I sat down with her last week to talk about study skills and how to prepare for those truly hard tests. You know the ones, the courses that make little to no sense and seem to have no bearing on life in general [I say seem, because they really are applicable, we just can’t see the forest for the trees]? There is little use in telling students that those are the classes they will remember the most. No one believes that until they are 30.
So Adana and I came up with a five step plan for mastering hard subjects. She worked the plan and found that it actually cut down on her previously less-focused study time, helped her master the material, and gave her the grades she was looking for. WHOOOP! Sometimes you can have it all.
How to Study for a Hard Test
Every part of the process is equally important; you can’t skip a step. And the steps should be completed in this order because they build on each other. This process takes quite a bit of time. For grueling tests, the process should be started well in advance of the due date, ideally a couple weeks out, so you can spend a couple days on each step. The day before the test should be the least stressful; just a brief looking over the material and discussing the topic with a friend or classmate.
1. Understand the topic.
Read the entire content that has been assigned and listen carefully to lectures. Actively learn and try to comprehend the content. What is the teacher saying is important, and why does he think it is important? What is the chapter titled, and what does that mean? Could you explain this to yourself, let alone someone else?
During this process, write down questions to study further. Go back and re-read the textbook sections on those questions and/or ask questions in class until you are sufficiently satisfied that you understand the material.

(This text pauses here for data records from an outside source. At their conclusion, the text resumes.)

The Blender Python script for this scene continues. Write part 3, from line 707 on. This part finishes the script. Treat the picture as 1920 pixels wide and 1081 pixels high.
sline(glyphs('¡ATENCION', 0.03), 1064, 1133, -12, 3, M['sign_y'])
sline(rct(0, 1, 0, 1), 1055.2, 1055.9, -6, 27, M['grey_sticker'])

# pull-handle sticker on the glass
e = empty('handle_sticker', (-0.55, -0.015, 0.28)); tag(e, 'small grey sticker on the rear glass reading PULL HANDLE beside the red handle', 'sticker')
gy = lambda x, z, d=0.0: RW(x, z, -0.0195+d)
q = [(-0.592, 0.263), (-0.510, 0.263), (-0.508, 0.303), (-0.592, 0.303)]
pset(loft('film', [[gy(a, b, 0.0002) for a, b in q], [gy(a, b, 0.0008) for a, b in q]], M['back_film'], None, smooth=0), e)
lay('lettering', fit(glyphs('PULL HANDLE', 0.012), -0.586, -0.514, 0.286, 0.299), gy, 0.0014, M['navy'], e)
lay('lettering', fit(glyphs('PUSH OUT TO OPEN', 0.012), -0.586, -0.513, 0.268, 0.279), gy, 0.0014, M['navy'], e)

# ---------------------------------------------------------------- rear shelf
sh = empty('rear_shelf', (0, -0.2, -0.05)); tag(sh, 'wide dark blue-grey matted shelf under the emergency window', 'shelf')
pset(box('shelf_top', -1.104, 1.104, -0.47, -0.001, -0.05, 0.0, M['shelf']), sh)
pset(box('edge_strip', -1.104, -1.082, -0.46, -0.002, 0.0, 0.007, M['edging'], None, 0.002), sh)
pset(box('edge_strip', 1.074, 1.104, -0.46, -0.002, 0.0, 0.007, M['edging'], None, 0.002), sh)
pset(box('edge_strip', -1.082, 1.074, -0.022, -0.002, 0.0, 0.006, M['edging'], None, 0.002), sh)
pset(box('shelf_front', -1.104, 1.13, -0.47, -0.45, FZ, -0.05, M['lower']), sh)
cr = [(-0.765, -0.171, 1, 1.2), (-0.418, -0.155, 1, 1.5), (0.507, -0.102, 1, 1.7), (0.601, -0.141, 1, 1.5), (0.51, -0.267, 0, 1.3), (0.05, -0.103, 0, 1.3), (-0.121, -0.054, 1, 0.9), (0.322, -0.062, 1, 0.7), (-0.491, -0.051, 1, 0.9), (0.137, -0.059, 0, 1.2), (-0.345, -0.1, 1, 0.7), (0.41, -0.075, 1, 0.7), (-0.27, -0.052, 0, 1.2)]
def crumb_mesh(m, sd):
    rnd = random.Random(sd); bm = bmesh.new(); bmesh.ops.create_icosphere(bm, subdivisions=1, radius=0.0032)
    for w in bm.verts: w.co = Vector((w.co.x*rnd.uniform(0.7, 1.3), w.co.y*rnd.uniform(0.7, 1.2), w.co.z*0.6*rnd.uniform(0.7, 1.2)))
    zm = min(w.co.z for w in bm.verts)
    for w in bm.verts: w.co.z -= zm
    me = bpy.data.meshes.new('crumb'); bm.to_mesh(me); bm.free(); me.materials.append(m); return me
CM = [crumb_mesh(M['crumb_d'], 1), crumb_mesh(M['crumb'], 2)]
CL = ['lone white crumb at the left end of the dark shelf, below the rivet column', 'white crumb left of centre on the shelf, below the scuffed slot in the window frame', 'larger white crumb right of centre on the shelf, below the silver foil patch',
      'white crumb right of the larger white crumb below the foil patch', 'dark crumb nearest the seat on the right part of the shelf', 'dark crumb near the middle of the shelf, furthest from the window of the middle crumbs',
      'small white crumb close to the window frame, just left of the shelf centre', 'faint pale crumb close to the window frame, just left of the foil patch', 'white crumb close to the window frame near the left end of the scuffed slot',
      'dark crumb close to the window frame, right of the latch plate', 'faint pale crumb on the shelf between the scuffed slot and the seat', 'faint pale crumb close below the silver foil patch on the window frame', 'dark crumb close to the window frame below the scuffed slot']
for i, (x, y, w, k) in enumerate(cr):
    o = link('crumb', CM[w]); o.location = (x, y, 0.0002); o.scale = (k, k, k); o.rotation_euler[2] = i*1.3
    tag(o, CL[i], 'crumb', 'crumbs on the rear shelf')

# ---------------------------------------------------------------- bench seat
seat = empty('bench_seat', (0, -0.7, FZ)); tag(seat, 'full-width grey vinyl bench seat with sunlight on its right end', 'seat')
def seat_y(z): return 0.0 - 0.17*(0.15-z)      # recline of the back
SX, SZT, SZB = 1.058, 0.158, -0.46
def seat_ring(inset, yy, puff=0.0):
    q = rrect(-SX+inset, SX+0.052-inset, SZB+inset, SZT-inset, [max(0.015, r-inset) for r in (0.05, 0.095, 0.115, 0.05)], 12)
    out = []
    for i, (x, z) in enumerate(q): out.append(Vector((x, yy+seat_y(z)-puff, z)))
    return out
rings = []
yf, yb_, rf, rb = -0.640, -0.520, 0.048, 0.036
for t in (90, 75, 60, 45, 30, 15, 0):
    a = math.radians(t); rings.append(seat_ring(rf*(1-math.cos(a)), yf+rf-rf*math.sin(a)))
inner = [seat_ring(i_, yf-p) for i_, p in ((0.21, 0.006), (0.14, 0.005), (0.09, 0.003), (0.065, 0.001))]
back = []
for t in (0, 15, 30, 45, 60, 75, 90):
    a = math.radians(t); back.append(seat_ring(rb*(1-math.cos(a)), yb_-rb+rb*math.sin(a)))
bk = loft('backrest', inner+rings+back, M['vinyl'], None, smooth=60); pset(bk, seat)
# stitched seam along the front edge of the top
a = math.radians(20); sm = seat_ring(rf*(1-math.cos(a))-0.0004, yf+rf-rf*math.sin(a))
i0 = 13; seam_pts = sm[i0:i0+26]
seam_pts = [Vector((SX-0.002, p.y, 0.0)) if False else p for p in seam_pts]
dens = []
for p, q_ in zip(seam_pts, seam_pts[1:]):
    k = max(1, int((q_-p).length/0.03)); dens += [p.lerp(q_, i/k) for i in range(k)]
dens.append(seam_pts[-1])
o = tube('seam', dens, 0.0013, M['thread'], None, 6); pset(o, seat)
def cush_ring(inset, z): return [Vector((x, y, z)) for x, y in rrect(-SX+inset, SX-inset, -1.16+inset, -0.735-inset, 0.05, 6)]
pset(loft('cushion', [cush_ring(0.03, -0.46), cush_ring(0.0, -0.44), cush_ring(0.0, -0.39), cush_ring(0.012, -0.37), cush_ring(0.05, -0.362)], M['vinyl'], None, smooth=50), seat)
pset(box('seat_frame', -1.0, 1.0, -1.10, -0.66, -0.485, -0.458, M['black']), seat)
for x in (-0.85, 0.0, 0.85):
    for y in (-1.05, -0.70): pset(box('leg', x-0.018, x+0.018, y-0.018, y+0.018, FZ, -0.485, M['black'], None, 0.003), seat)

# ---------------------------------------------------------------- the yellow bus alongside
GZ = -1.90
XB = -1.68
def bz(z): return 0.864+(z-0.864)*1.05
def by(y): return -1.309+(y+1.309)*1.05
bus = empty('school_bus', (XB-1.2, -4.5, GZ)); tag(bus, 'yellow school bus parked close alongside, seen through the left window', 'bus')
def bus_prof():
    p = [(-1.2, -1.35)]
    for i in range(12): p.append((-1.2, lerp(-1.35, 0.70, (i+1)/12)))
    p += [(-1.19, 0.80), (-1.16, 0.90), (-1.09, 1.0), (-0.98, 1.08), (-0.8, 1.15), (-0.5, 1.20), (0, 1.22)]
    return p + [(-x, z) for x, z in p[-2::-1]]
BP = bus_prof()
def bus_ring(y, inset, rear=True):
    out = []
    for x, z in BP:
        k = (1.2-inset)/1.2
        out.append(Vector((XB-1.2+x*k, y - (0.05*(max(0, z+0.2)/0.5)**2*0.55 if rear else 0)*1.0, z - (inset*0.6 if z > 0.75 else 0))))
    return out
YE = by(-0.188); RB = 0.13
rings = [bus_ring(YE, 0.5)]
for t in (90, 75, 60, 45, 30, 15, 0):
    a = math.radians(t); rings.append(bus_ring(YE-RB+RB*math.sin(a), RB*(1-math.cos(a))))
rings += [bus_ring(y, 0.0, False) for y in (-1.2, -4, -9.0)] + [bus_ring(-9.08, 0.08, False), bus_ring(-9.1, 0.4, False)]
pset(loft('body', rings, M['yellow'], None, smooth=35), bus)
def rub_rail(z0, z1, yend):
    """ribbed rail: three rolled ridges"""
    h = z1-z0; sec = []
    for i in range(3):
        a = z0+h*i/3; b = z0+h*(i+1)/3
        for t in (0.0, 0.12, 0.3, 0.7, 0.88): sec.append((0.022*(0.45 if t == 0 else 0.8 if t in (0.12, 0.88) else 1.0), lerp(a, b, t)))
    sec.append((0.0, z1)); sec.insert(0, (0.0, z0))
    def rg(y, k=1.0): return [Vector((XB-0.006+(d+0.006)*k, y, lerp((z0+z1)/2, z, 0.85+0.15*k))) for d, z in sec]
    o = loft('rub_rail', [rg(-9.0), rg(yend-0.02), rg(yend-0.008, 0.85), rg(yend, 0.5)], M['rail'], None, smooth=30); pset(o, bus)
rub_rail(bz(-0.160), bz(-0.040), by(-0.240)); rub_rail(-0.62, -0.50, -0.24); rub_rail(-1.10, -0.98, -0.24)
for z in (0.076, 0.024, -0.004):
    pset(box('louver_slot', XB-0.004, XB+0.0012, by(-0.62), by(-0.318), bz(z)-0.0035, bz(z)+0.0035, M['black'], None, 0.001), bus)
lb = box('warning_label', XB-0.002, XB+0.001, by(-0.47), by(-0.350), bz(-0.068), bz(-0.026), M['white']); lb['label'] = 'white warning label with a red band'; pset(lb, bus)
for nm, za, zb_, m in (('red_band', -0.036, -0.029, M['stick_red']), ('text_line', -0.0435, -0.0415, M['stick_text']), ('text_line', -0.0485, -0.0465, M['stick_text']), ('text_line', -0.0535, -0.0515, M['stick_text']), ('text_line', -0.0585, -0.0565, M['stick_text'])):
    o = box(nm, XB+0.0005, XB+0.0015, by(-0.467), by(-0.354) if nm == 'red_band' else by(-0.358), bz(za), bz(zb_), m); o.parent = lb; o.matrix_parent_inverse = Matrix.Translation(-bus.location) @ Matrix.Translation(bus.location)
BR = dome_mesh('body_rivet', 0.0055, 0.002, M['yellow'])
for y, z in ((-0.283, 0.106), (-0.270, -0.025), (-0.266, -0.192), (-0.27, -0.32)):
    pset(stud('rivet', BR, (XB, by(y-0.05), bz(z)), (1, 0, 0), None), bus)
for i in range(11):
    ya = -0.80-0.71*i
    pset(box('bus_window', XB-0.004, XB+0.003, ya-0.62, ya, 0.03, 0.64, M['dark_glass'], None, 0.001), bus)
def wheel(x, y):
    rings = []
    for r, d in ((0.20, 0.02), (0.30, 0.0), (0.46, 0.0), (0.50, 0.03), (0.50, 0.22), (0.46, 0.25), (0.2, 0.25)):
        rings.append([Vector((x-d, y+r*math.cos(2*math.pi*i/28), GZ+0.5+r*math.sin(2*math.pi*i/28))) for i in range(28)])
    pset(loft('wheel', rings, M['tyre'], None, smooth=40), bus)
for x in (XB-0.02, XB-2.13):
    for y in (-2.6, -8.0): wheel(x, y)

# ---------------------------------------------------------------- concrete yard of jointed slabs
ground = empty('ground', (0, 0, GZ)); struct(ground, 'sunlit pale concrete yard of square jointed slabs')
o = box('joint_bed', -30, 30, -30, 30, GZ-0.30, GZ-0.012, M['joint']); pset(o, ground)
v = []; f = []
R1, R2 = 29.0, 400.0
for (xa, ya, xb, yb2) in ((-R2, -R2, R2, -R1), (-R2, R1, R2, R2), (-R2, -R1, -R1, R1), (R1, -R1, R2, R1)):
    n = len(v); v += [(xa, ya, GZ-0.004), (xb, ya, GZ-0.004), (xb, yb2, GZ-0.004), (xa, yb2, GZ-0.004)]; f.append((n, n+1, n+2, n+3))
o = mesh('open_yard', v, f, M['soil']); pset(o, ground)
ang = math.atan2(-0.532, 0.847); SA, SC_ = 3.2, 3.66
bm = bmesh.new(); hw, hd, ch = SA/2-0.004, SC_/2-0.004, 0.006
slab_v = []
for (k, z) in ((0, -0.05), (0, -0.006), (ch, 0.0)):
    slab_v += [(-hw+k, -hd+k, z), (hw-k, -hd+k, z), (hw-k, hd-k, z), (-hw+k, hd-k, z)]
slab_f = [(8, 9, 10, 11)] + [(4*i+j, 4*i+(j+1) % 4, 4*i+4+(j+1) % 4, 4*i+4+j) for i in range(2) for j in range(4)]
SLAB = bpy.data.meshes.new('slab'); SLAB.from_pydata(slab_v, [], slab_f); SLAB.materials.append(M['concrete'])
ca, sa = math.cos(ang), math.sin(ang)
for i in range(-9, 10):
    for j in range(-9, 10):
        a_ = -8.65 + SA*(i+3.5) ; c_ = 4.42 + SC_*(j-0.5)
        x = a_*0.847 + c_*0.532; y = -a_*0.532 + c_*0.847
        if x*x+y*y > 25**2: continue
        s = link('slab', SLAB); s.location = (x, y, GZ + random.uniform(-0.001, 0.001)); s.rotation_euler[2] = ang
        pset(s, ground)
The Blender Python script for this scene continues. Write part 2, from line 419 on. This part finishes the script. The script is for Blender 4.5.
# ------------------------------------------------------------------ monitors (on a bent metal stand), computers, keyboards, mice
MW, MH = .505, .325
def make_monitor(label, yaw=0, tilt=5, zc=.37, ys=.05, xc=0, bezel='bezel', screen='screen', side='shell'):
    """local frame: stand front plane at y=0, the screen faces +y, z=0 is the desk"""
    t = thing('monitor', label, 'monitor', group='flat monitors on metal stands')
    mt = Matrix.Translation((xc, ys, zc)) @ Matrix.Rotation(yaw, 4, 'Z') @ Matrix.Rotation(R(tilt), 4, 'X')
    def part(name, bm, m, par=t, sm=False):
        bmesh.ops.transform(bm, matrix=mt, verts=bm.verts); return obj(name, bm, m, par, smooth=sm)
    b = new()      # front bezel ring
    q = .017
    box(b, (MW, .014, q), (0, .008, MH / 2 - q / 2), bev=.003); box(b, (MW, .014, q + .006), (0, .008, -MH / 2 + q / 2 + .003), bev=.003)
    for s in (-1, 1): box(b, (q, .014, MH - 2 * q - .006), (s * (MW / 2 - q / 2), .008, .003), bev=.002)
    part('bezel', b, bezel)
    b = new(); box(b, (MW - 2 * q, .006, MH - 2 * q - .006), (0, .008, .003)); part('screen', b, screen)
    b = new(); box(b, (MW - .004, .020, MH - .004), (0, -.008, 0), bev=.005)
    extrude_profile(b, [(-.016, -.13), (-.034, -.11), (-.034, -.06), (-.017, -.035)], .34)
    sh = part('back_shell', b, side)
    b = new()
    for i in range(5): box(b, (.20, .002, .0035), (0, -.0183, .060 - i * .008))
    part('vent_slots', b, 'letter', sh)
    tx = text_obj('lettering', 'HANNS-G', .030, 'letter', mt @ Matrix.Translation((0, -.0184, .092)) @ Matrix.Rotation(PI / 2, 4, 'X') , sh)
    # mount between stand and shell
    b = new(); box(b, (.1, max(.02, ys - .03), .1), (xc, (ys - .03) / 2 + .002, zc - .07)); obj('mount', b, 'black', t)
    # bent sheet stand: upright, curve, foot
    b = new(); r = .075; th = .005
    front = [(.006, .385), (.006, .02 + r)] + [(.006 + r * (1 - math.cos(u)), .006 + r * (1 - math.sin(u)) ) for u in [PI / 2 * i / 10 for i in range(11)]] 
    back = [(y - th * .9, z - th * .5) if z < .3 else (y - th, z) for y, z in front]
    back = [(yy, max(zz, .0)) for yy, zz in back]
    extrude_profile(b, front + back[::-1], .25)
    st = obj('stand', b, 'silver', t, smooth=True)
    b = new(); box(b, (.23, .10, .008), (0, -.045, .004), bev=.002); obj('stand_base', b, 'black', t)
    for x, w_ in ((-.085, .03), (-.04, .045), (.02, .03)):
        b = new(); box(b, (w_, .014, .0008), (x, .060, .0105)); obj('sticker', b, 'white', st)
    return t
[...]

Stay at this place until you understand. This is the single most important step in the process, as it ensures that you learn something (the point of the course in the first place) and that you have sufficient understanding to complete the next four steps.
2. Memorize definitions.
Now go back through the textbook and write down every single bold faced word, name, or date. Write it on the front of a 3×5 card (we are so old school!) and the textbook definition on the back. Memorize every one of those backwards and forwards. This is the terminology that your teacher will test you on, and it is the vocabulary you must use on short answer questions and essays to demonstrate mastery of the subject.
3. Memorize lecture notes.
If your teacher gave a handout, use that. If you take notes, take thorough ones. And memorize every statement, fact, list, and point.
My daughter’s class notes take the form of questions and answers. She could quiz herself on the questions and memorize the answers, but she found she still did poorly on the test. After going over the material with her, I discovered she had memorized those answers but not the entire question, so she didn’t have command of the entire concept or statement.
So I instructed her to memorize complete sentences stating the question with the answer, instead, like a catechism. It was more work, but she found that in a couple days she had mastered all the concepts her teacher had presented, and she could explain them to others.
4. Memorize missed questions.
Most classes have homework or study guides over the material. Go back and find every question missed on homework — that is the material less obvious to you intuitively and more likely to trip you up on a test. Memorize those concepts and statements to make sure you’ve mastered them.
5. Memorize every rule or formula.
By now, you should have a strong command of the material you will be tested on. The last part is a technicality. In real life, you can find a formula when you need it. On a test, however, you are expected to have them memorized. Go back and find all the equations that will be covered on your test and make sure you have them memorized. Find a couple practice problems, even, to make sure you can accurately solve the problem.
This is the process that works for us. Let me know if it helps you out on your next big test.